Jakob Lestschinsky (also Jacob Lestschinsky,Yankev Leshtshinski, לשצ'ינסקי, יעקב; born August 26, 1876 in Horodysche, Ukraine; died March 22, 1966 in Jerusalem) was a Jewish statistician and sociologist who wrote in Yiddish, German, and English. He specialized in Jewish demography and economic history.
Born near Kiev, he received a traditional Jewish education. As a teenager, he was deeply moved by Hebrew writer Ahad Ha'am. After university study in Switzerland for a decade, he returned to Russia in 1913. He was involved in various Zionist and socialist political activities, such as the Zionist Socialist Workers Party.
After being imprisoned in the aftermath of the October Revolution, he left Russia in 1921 for Berlin. There he was a correspondent for the New York Yiddish daily Forverts, a role he continued for more than 40 years. He left Germany for Warsaw in 1934, emigrated to the United States in 1938, and finally to Israel in 1959.
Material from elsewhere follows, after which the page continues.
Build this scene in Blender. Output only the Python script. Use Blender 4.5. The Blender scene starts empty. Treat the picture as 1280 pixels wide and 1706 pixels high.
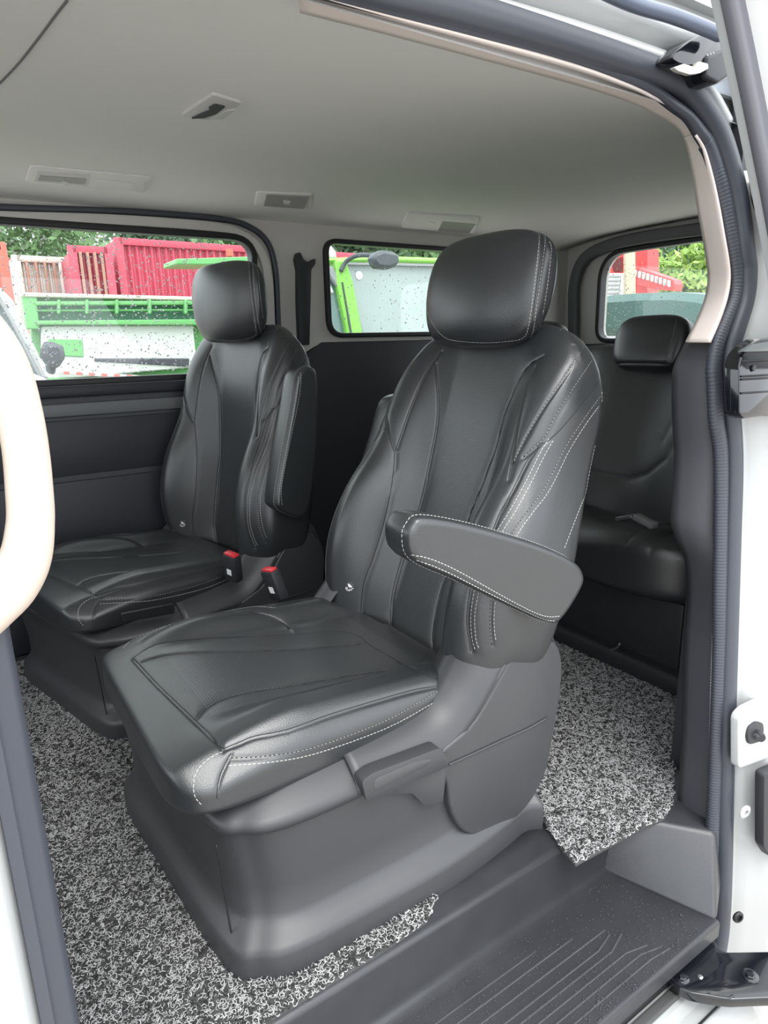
import bpy, bmesh, math, random
import numpy as np
from mathutils import Vector, Matrix, Euler
random.seed(7); RNG = np.random.default_rng(11)
S = bpy.context.scene
COL = S.collection
PI = math.pi

# ------------------------------------------------------------------ camera, light, exposure
FPX, IW, IH = 1100.0, 1280, 1706
def _axes(vx, vy):
    a = Vector((vx[0]-640, -(vx[1]-853), -FPX)).normalized()
    b = Vector((vy[0]-640, -(vy[1]-853), -FPX)).normalized()
    s = (a+b).normalized(); d = (a-b); d = (d - s*d.dot(s)).normalized()
    X = (s+d)/math.sqrt(2); Y = (s-d)/math.sqrt(2)
    return X, Y, X.cross(Y)
AX, AY, AZ = _axes((2320, 530), (-100, 590))
CAMP = Vector((0, 0, 1.05))
cd = bpy.data.cameras.new('camera'); cam = bpy.data.objects.new('camera', cd); COL.objects.link(cam)
R3 = Matrix((AX, AY, AZ))                      # rows: world axes in camera coords = world-from-camera
cam.matrix_world = Matrix.Translation(CAMP) @ R3.to_4x4()
cd.sensor_fit = 'VERTICAL'; cd.sensor_height = 36.0; cd.lens = FPX/IH*36.0; cd.clip_start = 0.02; cd.clip_end = 300
S.camera = cam
def at(px, py, x=None, y=None, z=None):        # a measured point of the photo, put on a known plane of the van
    d = R3 @ Vector((px-640, -(py-853), -FPX))
    if x is not None: t = (x-CAMP.x)/d.x
    elif y is not None: t = (y-CAMP.y)/d.y
    else: t = (z-CAMP.z)/d.z
    return CAMP + d*t

w = bpy.data.worlds.new('overcast'); S.world = w; w.use_nodes = True
nt = w.node_tree; nt.nodes.clear()
out = nt.nodes.new('ShaderNodeOutputWorld'); bg = nt.nodes.new('ShaderNodeBackground')
tc = nt.nodes.new('ShaderNodeTexCoord'); sx = nt.nodes.new('ShaderNodeSeparateXYZ'); rp = nt.nodes.new('ShaderNodeValToRGB')
nt.links.new(tc.outputs['Generated'], sx.inputs[0]); nt.links.new(sx.outputs['Z'], rp.inputs[0])
rp.color_ramp.elements[0].position = 0.0; rp.color_ramp.elements[0].color = (.76, .81, .86, 1)
rp.color_ramp.elements[1].position = .55; rp.color_ramp.elements[1].color = (.93, .97, 1.0, 1)
nt.links.new(rp.outputs[0], bg.inputs[0]); nt.links.new(bg.outputs[0], out.inputs[0])
bg.inputs[1].default_value = 2.1
sd = bpy.data.lights.new('sun', 'SUN'); sd.energy = 1.8; sd.angle = math.radians(35); sd.color = (1, .97, .93)
sun = bpy.data.objects.new('sun', sd); COL.objects.link(sun)
sun.rotation_euler = Vector((0.08, 0.50, -0.86)).to_track_quat('-Z', 'Y').to_euler()
S.view_settings.view_transform = 'Standard'; S.view_settings.look = 'None'
S.view_settings.exposure = 0.8; S.view_settings.gamma = 1.0; S.view_settings.use_curve_mapping = False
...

He was a founding member of YIVO (Institute for Jewish Research) in Vilna (then in Poland), starting its Section for Economics and Statistics. He also edited the Bleter far yidisher demografye, statistik, un ekonomik, which appeared in Berlin from 1923 until 1925, and the Economic-Statistical Section publications Ekonomishe shriftn and Yidishe ekonomik.